Но нерешительность высших начальников влияла парализующим образом на всех. Некоторое исключение представляет собой ген. Гернгросс, который пытался путём ясного приказания подвинуть бригаду ген. Гласко на решительную атаку, несмотря на отсутствие ясных указаний свыше, так как он видел, что цель может быть достигнута только решительной атакой. Со стороны же всех остальных начальников, без исключения, мы не видим ни малейшего проявления самодеятельности и самостоятельности. Все эти начальники — начальники конницы, 2-й бригады 35-й дивизии, отдельных отрядов, выдвинутых от этой бригады — все они были крайне нерешительны. Если на эту их нерешительность влияла неясность полученных свыше указаний, то всё же трудно оправдать их бездеятельность. Эта последняя обусловливается лишь тем, что они просто неспособны были на какой бы то ни было личный почин или самостоятельность действий.
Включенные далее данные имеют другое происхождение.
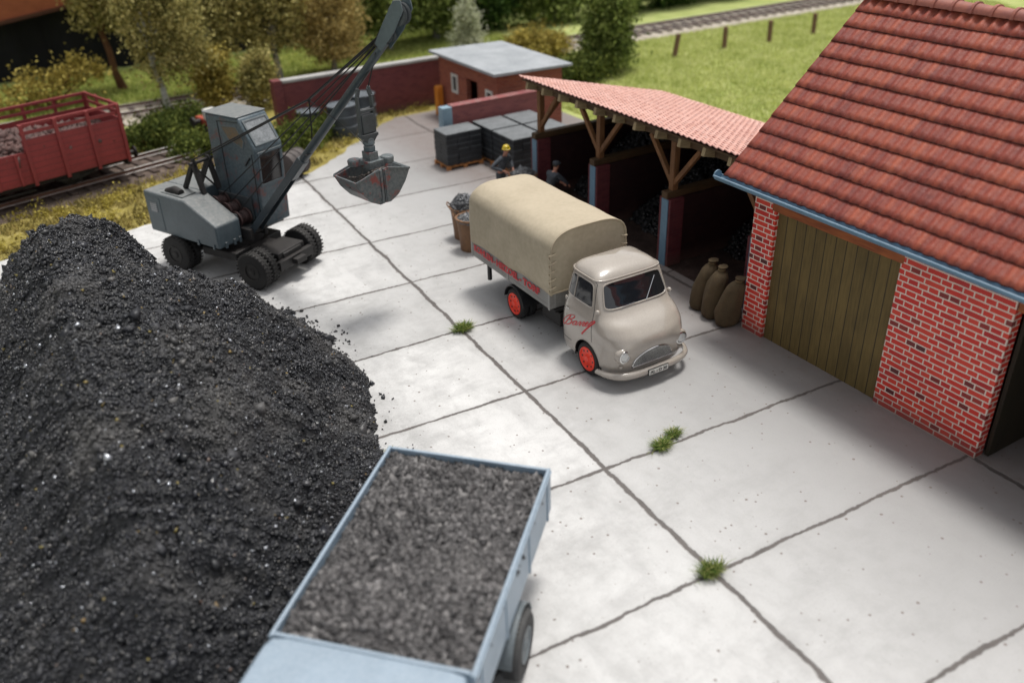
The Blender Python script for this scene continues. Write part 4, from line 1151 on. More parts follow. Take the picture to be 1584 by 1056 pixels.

Таким образом, и это второе большое поражение, понесённое русскими войсками под Вафангоу, объясняется также только отсутствием инициативы у начальников и готовности их взять на себя ответственность в случае необходимости.
ГЛАВА 7
От Вафангоу до Ляояна
«Энергичная деятельность войск поднимает их дух и настроение при условии, что они питают надежду видеть успех своих трудов…»
«Войска чутко относятся к тому, употребляют ли их целесообразно или бесполезно для достижения поставленной цели».
Фон Блуме. «Стратегия»
После несчастного исхода сражения у Вафангоу в русских войсках, как сказано было выше, начала преобладать уверенность, что руководство войсками ведётся нецелесообразно, поэтому вместе с таким сознанием исчезло доверие к успеху своих трудов. В Манчжурской армии возникло подавленное настроение; у офицеров и у солдат исчезло всякое стремление к порыву и необходимое доверие к собственным силам.